Keep long-term conservative investing goals in view

In our view, your goal as an investor, particularly if you follow a conservative investing strategy like the one we recommend, is to make an attractive return on your investments over a period of years or decades. Failure means making bad investments that leave you with meagre profits or losses.

Unsuccessful investors can still make some profits. They just don’t make enough to offset the inevitable losses and leave themselves with an attractive return. If you focus on the idea that you never go broke taking a profit, you may be tempted to sell your best investments whenever it seems the investment outlook is clouding over.

On occasion, you may succeed in selling just prior to a major downturn, and buying back at much lower prices. More often, prices will soon hit bottom and move up to new highs. If you buy back, you’ll pay higher prices. If you had followed this strategy with Canadian bank stocks, for example, you could have missed out on some big gains over the years.

In hindsight, market downturns are easy to spot. Spotting them ahead of time is much harder, and impossible to do consistently. After all, if you could consistently spot market downturns ahead of time, you could acquire a large proportion of all the money in the world, and nobody ever does that.

The problem is that you’ll foresee a lot of market downturns that never occur. All too often, the market-downturn clouds disperse soon after skittish investors have sold. Good reasons to sell do crop up from time to time, of course, even if you follow a long-term conservative investing approach. But “You’re never go broke taking a profit” is not one of them.

Do you currently own conservative investments? Do you have any concepts you’d like to share? Please add your knowledge to our comments section.

Comments

  • The problems with thoughtlessly following the advice that you can never go broke or get hurt by taking a profit (in addition to the risk of missing out on possible greater gains in the future) are:

    1) You can loose investing capital through capital gains taxation and commissions.

    2) You will need to find a better replacement investment for your money.

    3 You might find yourself reinvesting in the same stock at a higher price in the future if it continues to climb (which means that you will also be buying fewer shares for the same money).

    N.B. Do not underestimate the potential for massive gains on some stocks by thoughtlessly following other careless CNBC advice such as “What goes up must come down.” or “Trees don’t grow to the sky.” Some trees do grow to the sky as do some well-chosen and well-monitored stocks. I have been amazed to see how many stocks have climbed thousands or tens of thousands of percent over a period of decades, and you do not have to rely on just technology and health sciences companies for huge returns. Some very boring companies have also made surprising returns over the decades. There are numerous American consumer nondurable company stocks that have done this with some very steady charts and dividends. There are also industrial companies, manufacturers, and retailers that have done the same thing.

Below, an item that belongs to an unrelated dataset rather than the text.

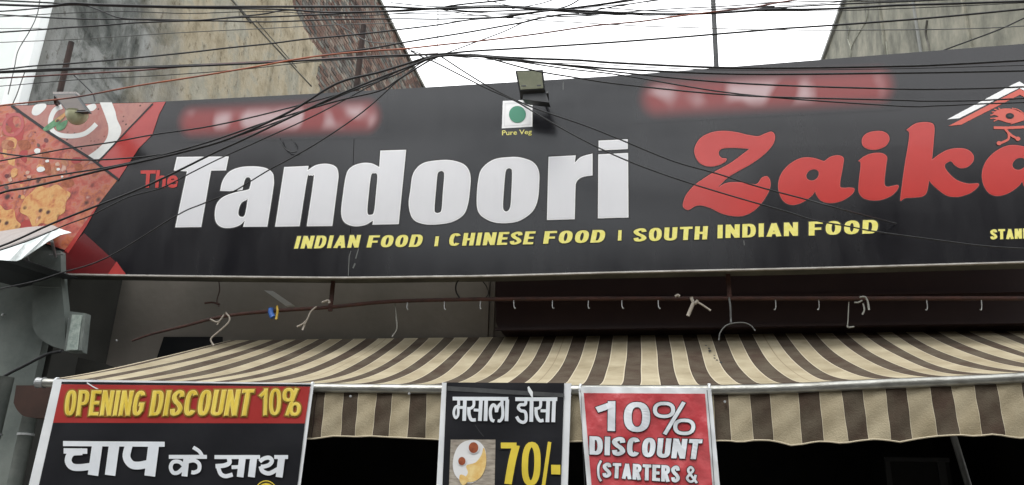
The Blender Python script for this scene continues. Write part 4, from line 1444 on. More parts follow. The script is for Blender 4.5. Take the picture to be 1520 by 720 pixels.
for (px, mt) in cols2:
    ytop = interp(barpx, px) + 2
    p = PY(px, ytop, YF - .012)
    # drop straight down to the traced hem
    lo_px = px + (px - 850) / 3650 * 75
    lo = PY(lo_px, interp(vbot, lo_px), YF - .012)
    for j in range(NV + 1):
        t = j / NV
        z_ = p.z + (lo.z - p.z) * t
        yy = YF + .004 + t * (.012 * math.sin(p.x * 9.5 + 1) + .007 * math.sin(p.x * 23)) + .004 * math.sin(t * 11 + p.x * 31)
        vs.append(Vector((p.x + .004 * t * math.sin(p.x * 13), yy, z_)))
for i in range(len(cols2) - 1):
    for j in range(NV):
        a = i * (NV + 1) + j
        mb.f.append((a, a + 1, a + NV + 2, a + NV + 1))
        mb.mi.append(cols2[i][1])
b0 = len(vs)
mb.v = vs + [v + Vector((0, .003, 0)) for v in vs]
n0 = len(mb.f)
for i in range(n0):
    mb.f.append(tuple(b0 + k for k in reversed(mb.f[i])))
    mb.mi.append(mb.mi[i])
val = mb.build('valance', AWM, aw, smooth=True)
mb = MB()
hem = [vs[i * (NV + 1) + NV] + Vector((0, -.001, 0)) for i in range(0, len(cols2), 2)]
mb.tube(hem, .005, 6)
mb.build('hem_piping', M['beige_edge'], val, smooth=True)
mb = MB()
pts = [Vector(p) for p in crom([tuple(p) for p in barw], 4)]
mb.tube(pts, .0275, 20)
mb.build('front_bar', M['bar_metal'], aw, smooth=True)
mb = MB()
a = barw[0]
mb.tube([a + Vector((-.03, 0, 0)), a + Vector((.02, 0, 0))], .031, 16)
mb.build('end_cap', M['steel'], aw, bevel=.006)
for px, pyy in ((520, 588), (1076, 596), (607, 584)):
    p = PY(px, pyy, YF - .03)
    mb = MB()
    mb.tube([p, p + Vector((0, .014, 0))], .007, 8)
    mb.build('rivet', M['steel'], aw)
mb = MB()
mb.tube([(x_left, YB + .03, 3.185), (XB(1622), YB + .03, 3.185)], .035, 16)
mb.build('roller', M['pole_dark'], aw, smooth=True)
for xx in (-3.0, 1.9):
    mb = MB()
    mb.tube([(xx, YB, 3.05), (xx + .35, 5.8, 2.35), (xx, YF + .01, zbar(xx) - .01)], .018, 8)
    mb.build('arm', M['steel'], aw)
# dark stain specks on one stripe
mb = MB()
for (px, py) in ((1051, 511), (1054, 516), (1057, 522), (1060, 528), (1059, 533), (1065, 537), (1066, 542), (1053, 520)):
    t = .12 + (py - 508) / 60 * .45
    x = XB(1046)
    p = canopy_pt(x + .002 * (py - 520) + random.uniform(-.015, .015), t) + Vector((0, 0, .004))
    for a in range(2):
        c0 = p + Vector((random.uniform(-.012, .012), random.uniform(-.02, .02), 0))
        rr = random.uniform(.006, .012)
        ring = []
        for k in range(7):
            q = c0 + Vector((rr * math.cos(k * .9), 0, 0))
            dy = rr * 1.7 * math.sin(k * .9)
            ring.append(q + Vector((0, dy, dy * .5)))
        mb.add(ring, [tuple(range(7))])
mb.build('dirt_specks', M['lamp_body'], cano, kind='stuff')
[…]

Home Depot stock is up close to 400,000% since it came to the market in 1981. And don’t forget to look at some of the long-term returns on some Canadian dividend stocks such as the banks and Enbridge, etc. People are too quick to think of all stocks as quick trading instruments without remembering that some famously wealthy individuals and families have their wealth invested primarily in the stock of a particular company for decades and their children inherit it. Sometimes you will hear a CNBC expert say that a stock (or the market) should be sold (or not bought) because it is high and a healthy 10% correction is needed, but when the 10% correction happens they say that they are now too scared to buy because of the drop! Just remember that “buy-and-hold” does not mean “buy-and-forget” because some stocks do need to be sold — o be bought later or never again.